**** DATA BLOCK

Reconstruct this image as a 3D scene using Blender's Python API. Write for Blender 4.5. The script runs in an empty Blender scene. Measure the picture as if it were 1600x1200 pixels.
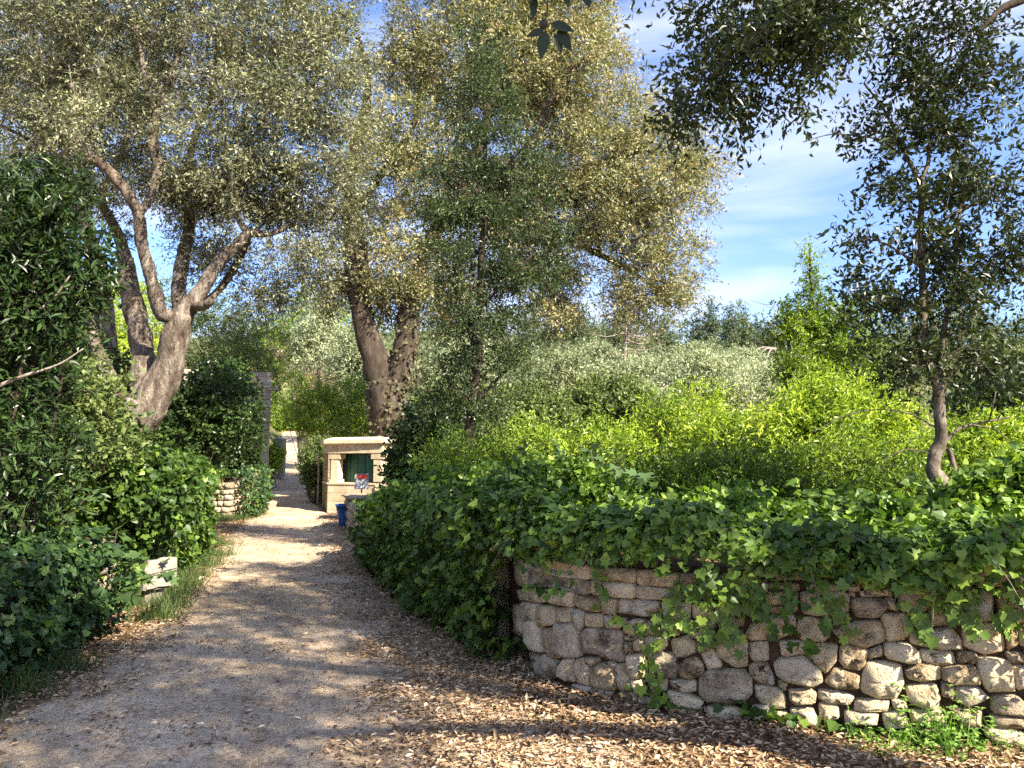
import bpy, math
import numpy as np
from mathutils import Vector

rng = np.random.default_rng(7)
SC = bpy.context.scene
COL = SC.collection

# ------------------------------------------------------------------ camera, sky, sun, exposure
F = 1150.0                      # focal length in photo pixels (1600 wide)
EYE = np.array([0.0, 0.0, 1.6])
PITCH = math.atan(120 / F)      # eye level lies on photo row 720
cam_d = bpy.data.cameras.new('camera'); cam = bpy.data.objects.new('camera', cam_d); COL.objects.link(cam)
cam_d.sensor_width = 36; cam_d.lens = 36 * F / 1600; cam_d.clip_start = 0.05; cam_d.clip_end = 2000
cam.location = EYE; cam.rotation_euler = (math.pi / 2 + PITCH, 0, 0)
SC.camera = cam

SUN_TO = Vector((0.72, -0.70, 0.0)).normalized()
SUN_EL = math.radians(37)
sun_vec = Vector((SUN_TO.x * math.cos(SUN_EL), SUN_TO.y * math.cos(SUN_EL), math.sin(SUN_EL)))
sd = bpy.data.lights.new('sun', 'SUN'); sd.energy = 5.0; sd.angle = math.radians(0.53); sd.color = (1.0, 0.905, 0.75)
sun = bpy.data.objects.new('sun', sd); COL.objects.link(sun)
sun.rotation_euler = sun_vec.to_track_quat('Z', 'Y').to_euler()

world = bpy.data.worlds.new('World'); SC.world = world; world.use_nodes = True
nt = world.node_tree; nt.nodes.clear()
wo = nt.nodes.new('ShaderNodeOutputWorld'); bg = nt.nodes.new('ShaderNodeBackground'); bg.inputs['Strength'].default_value = 0.082
sky = nt.nodes.new('ShaderNodeTexSky'); sky.sky_type = 'NISHITA'; sky.sun_disc = False
sky.sun_elevation = SUN_EL; sky.sun_rotation = math.atan2(SUN_TO.x, SUN_TO.y)
sky.air_density = 1.0; sky.dust_density = 0.3; sky.ozone_density = 3.0
tc = nt.nodes.new('ShaderNodeTexCoord')
mp = nt.nodes.new('ShaderNodeMapping'); mp.inputs['Rotation'].default_value = (0.25, 0.5, 0.2); mp.inputs['Scale'].default_value = (1.3, 2.2, 6.5)
n1 = nt.nodes.new('ShaderNodeTexNoise'); n1.inputs['Scale'].default_value = 1.15; n1.inputs['Detail'].default_value = 9; n1.inputs['Roughness'].default_value = 0.52; n1.inputs['Distortion'].default_value = 0.5
cr = nt.nodes.new('ShaderNodeValToRGB'); cr.color_ramp.elements[0].position = 0.42; cr.color_ramp.elements[0].color = (0.04, 0.04, 0.04, 1); cr.color_ramp.elements[1].position = 0.68; cr.color_ramp.elements[1].color = (0.9, 0.9, 0.9, 1)
hs = nt.nodes.new('ShaderNodeMixRGB'); hs.blend_type = 'MULTIPLY'; hs.inputs['Fac'].default_value = 1.0; hs.inputs['Color2'].default_value = (0.94, 1.0, 1.25, 1)
mx = nt.nodes.new('ShaderNodeMixRGB'); mx.inputs['Color2'].default_value = (4.9, 5.1, 5.8, 1)
L = nt.links.new
L(tc.outputs['Generated'], mp.inputs['Vector']); L(mp.outputs['Vector'], n1.inputs['Vector']); L(n1.outputs['Fac'], cr.inputs['Fac'])
L(sky.outputs['Color'], hs.inputs['Color1']); L(hs.outputs['Color'], mx.inputs['Color1']); L(cr.outputs['Color'], mx.inputs['Fac'])
L(mx.outputs['Color'], bg.inputs['Color']); L(bg.outputs['Background'], wo.inputs['Surface'])

SC.view_settings.view_transform = 'Standard'; SC.view_settings.look = 'None'
SC.view_settings.exposure = 1.78; SC.view_settings.gamma = 1.0; SC.view_settings.use_curve_mapping = False
cy = SC.cycles
cy.max_bounces = 6; cy.diffuse_bounces = 3; cy.glossy_bounces = 2; cy.transmission_bounces = 4; cy.transparent_max_bounces = 4
cy.use_denoising = False; cy.sample_clamp_indirect = 6
cy.use_adaptive_sampling = True; cy.adaptive_threshold = 0.02

# ------------------------------------------------------------------ helpers
CT, ST = math.cos(PITCH), math.sin(PITCH)
def ray(px, py):
    u = (px - 800) / F; v = (600 - py) / F
    return np.array([u, CT - v * ST, ST + v * CT])
def W(px, py, Y):
    d = ray(px, py); return EYE + d * (Y / d[1])
def WX(px, Y):
    return W(px, 720, Y)[0]
def SZ(pix, Y):
    return pix / F * Y

def fnoise(p, scale, seed, octv=3):
    p = np.asarray(p, float)
    r = np.random.default_rng(seed); out = np.zeros(len(p)); amp = 1.0
    for o in range(octv):
        for k in range(4):
            d = r.normal(size=p.shape[1]); d /= np.linalg.norm(d); ph = r.uniform(0, 6.28)
            out += amp * np.sin(p @ d * (6.28 / scale) * (1 + .35 * r.random()) + ph)
        scale *= .48; amp *= .55
    return out / 3.2

def nrm(a):
    return a / (np.linalg.norm(a, axis=-1, keepdims=True) + 1e-9)

def tag(o, label=None, cat=None, group=None, kind=None):
    if label: o['label'] = label
    if cat: o['category'] = cat
    if group: o['group'] = group
    if kind: o['kind'] = kind
    return o
def empty(name, loc, label, cat, group=None, kind=None, rz=0.0):
    o = bpy.data.objects.new(name, None); COL.objects.link(o); o.location = tuple(map(float, loc)); o.rotation_euler = (0, 0, rz)
    o.empty_display_size = .2
    return tag(o, label, cat, group, kind)

def raw_mesh(name, V, Fc, mat, smooth=False, tint=None):
    """V (n,3); Fc list of (m,k) index arrays"""
    if not isinstance(Fc, (list, tuple)): Fc = [Fc]
    Fc = [np.asarray(f, np.int32) for f in Fc if len(f)]
    me = bpy.data.meshes.new(name)
    V = np.asarray(V, np.float32)
    nl = sum(f.size for f in Fc); npoly = sum(len(f) for f in Fc)
    me.vertices.add(len(V)); me.vertices.foreach_set('co', V.ravel())
    me.loops.add(nl); me.polygons.add(npoly)
    me.loops.foreach_set('vertex_index', np.concatenate([f.ravel() for f in Fc]))
    st = []; c = 0
    for f in Fc:
        st.append(c + np.arange(len(f)) * f.shape[1]); c += f.size
    me.polygons.foreach_set('loop_start', np.concatenate(st).astype(np.int32))
    me.update(calc_edges=True)
    me.polygons.foreach_set('use_smooth', np.full(npoly, bool(smooth)))
    if tint is not None:
        a = me.attributes.new('tint', 'FLOAT', 'POINT'); a.data.foreach_set('value', np.asarray(tint, np.float32))
    me.materials.append(mat)
    return me
def link(name, me, parent=None, loc=None):
    o = bpy.data.objects.new(name, me); COL.objects.link(o)
    if parent is not None: o.parent = parent
    if loc is not None: o.location = tuple(map(float, loc))
    return o
def mobj(name, V, Fc, mat, parent=None, smooth=False, tint=None):
    """V in world coordinates; parent is an Empty (z-rotation allowed)"""
    V = np.asarray(V, float)
    if parent is not None:
        V = V - np.array(parent.location)
        a = -parent.rotation_euler.z
        if a:
            c, s = math.cos(a), math.sin(a)
            V = np.stack([V[:, 0] * c - V[:, 1] * s, V[:, 0] * s + V[:, 1] * c, V[:, 2]], 1)
    return link(name, raw_mesh(name, V, Fc, mat, smooth, tint), parent)

class Acc:
    def __init__(s): s.V = []; s.Q = []; s.T = []; s.n = 0; s.t = []
    def add(s, V, Q=None, T=None, tint=0.5):
        V = np.asarray(V, float)
        if Q is not None and len(Q): s.Q.append(np.asarray(Q) + s.n)
        if T is not None and len(T): s.T.append(np.asarray(T) + s.n)
        s.V.append(V); s.n += len(V)
        s.t.append(np.broadcast_to(np.asarray(tint, float), (len(V),)))
    def obj(s, name, mat, parent=None, smooth=False):
        if not s.V: return None
        Fc = []
        if s.Q: Fc.append(np.concatenate(s.Q))
        if s.T: Fc.append(np.concatenate(s.T))
        return mobj(name, np.concatenate(s.V), Fc, mat, parent, smooth, np.concatenate(s.t))

BOXF = np.array([[0, 3, 2, 1], [4, 5, 6, 7], [0, 1, 5, 4], [1, 2, 6, 5], [2, 3, 7, 6], [3, 0, 4, 7]])
def box_v(c, size, ax=None):
    c = np.asarray(c, float); h = np.asarray(size) / 2
    L8 = np.array([[-1, -1, -1], [1, -1, -1], [1, 1, -1], [-1, 1, -1], [-1, -1, 1], [1, -1, 1], [1, 1, 1], [-1, 1, 1]]) * h
    if ax is not None: L8 = L8 @ np.asarray(ax)
    return L8 + c
def prism_v(poly, z0, z1):
    n = len(poly); p = np.asarray(poly, float)
    V = np.concatenate([np.c_[p, np.full(n, z0)], np.c_[p, np.full(n, z1)]])
    Q = [[i, (i + 1) % n, n + (i + 1) % n, n + i] for i in range(n)]
    return V, Q, [list(range(n))[::-1], [n + i for i in range(n)]]
def prism_obj(name, poly, z0, z1, mat, parent=None):
    V, Q, C = prism_v(poly, z0, z1)
    return mobj(name, V, [np.array(Q), np.array(C)], mat, parent)

def catmull(P, k=5):
    P = np.asarray(P, float)
    if len(P) < 3: 
        t = np.linspace(0, 1, k + 1)[:, None]; return P[0] * (1 - t) + P[-1] * t
    Q = np.vstack([2 * P[0] - P[1], P, 2 * P[-1] - P[-2]]); out = []
    for i in range(1, len(Q) - 2):
        p0, p1, p2, p3 = Q[i - 1:i + 3]
        for t in np.arange(k) / k:
            out.append(.5 * ((2 * p1) + (p2 - p0) * t + (2 * p0 - 5 * p1 + 4 * p2 - p3) * t * t + (3 * p1 - p0 - 3 * p2 + p3) * t ** 3))
    out.append(Q[-2]); return np.array(out)
def tube(P, R, sides=8, rough=0.0, seed=0):
    P = np.asarray(P, float); R = np.asarray(R, float); n = len(P)
    T = nrm(np.gradient(P, axis=0))
    u = np.cross(T[0], [0.31, 0.9, 0.2]); u /= np.linalg.norm(u) + 1e-9
    U = [u]
    for i in range(1, n):
        u = U[-1] - T[i] * (U[-1] @ T[i]); U.append(u / (np.linalg.norm(u) + 1e-9))
    U = np.array(U); B = np.cross(T, U)
    a = np.arange(sides) * 2 * math.pi / sides
    rr = R[:, None] * np.ones(sides)
    if rough:
        g = P[:, None, :] + (U[:, None, :] * np.cos(a)[None, :, None] + B[:, None, :] * np.sin(a)[None, :, None]) * R[:, None, None]
        rr = rr * (1 + rough * fnoise(g.reshape(-1, 3) * [1.6, 1.6, .8], max(R.max() * 3, .05), seed).reshape(n, sides))
    V = P[:, None, :] + (U[:, None, :] * np.cos(a)[None, :, None] + B[:, None, :] * np.sin(a)[None, :, None]) * rr[:, :, None]
    i, j = np.meshgrid(np.arange(n - 1), np.arange(sides), indexing='ij'); j2 = (j + 1) % sides
    Q = np.stack([i * sides + j, i * sides + j2, (i + 1) * sides + j2, (i + 1) * sides + j], -1).reshape(-1, 4)
    V = V.reshape(-1, 3)
    V = np.vstack([V, P[-1] + T[-1] * R[-1] * .6]); m = (n - 1) * sides
    Tr = np.array([[m + j, m + (j + 1) % sides, len(V) - 1] for j in range(sides)])
    return V, Q, Tr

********

## [YOUR TASK]
Restate exactly, please, only the lines between the start of the data and the line containing "sun.rotation_euler = sun_vec.to_track_quat('Z', 'Y').to_euler()", both ends included, skipping the pictures.

## [SOLUTION TO THIS TASK]
Reconstruct this image as a 3D scene using Blender's Python API. Write for Blender 4.5. The script runs in an empty Blender scene. Measure the picture as if it were 1600x1200 pixels.
import bpy, math
import numpy as np
from mathutils import Vector

rng = np.random.default_rng(7)
SC = bpy.context.scene
COL = SC.collection

# ------------------------------------------------------------------ camera, sky, sun, exposure
F = 1150.0                      # focal length in photo pixels (1600 wide)
EYE = np.array([0.0, 0.0, 1.6])
PITCH = math.atan(120 / F)      # eye level lies on photo row 720
cam_d = bpy.data.cameras.new('camera'); cam = bpy.data.objects.new('camera', cam_d); COL.objects.link(cam)
cam_d.sensor_width = 36; cam_d.lens = 36 * F / 1600; cam_d.clip_start = 0.05; cam_d.clip_end = 2000
cam.location = EYE; cam.rotation_euler = (math.pi / 2 + PITCH, 0, 0)
SC.camera = cam

SUN_TO = Vector((0.72, -0.70, 0.0)).normalized()
SUN_EL = math.radians(37)
sun_vec = Vector((SUN_TO.x * math.cos(SUN_EL), SUN_TO.y * math.cos(SUN_EL), math.sin(SUN_EL)))
sd = bpy.data.lights.new('sun', 'SUN'); sd.energy = 5.0; sd.angle = math.radians(0.53); sd.color = (1.0, 0.905, 0.75)
sun = bpy.data.objects.new('sun', sd); COL.objects.link(sun)
sun.rotation_euler = sun_vec.to_track_quat('Z', 'Y').to_euler()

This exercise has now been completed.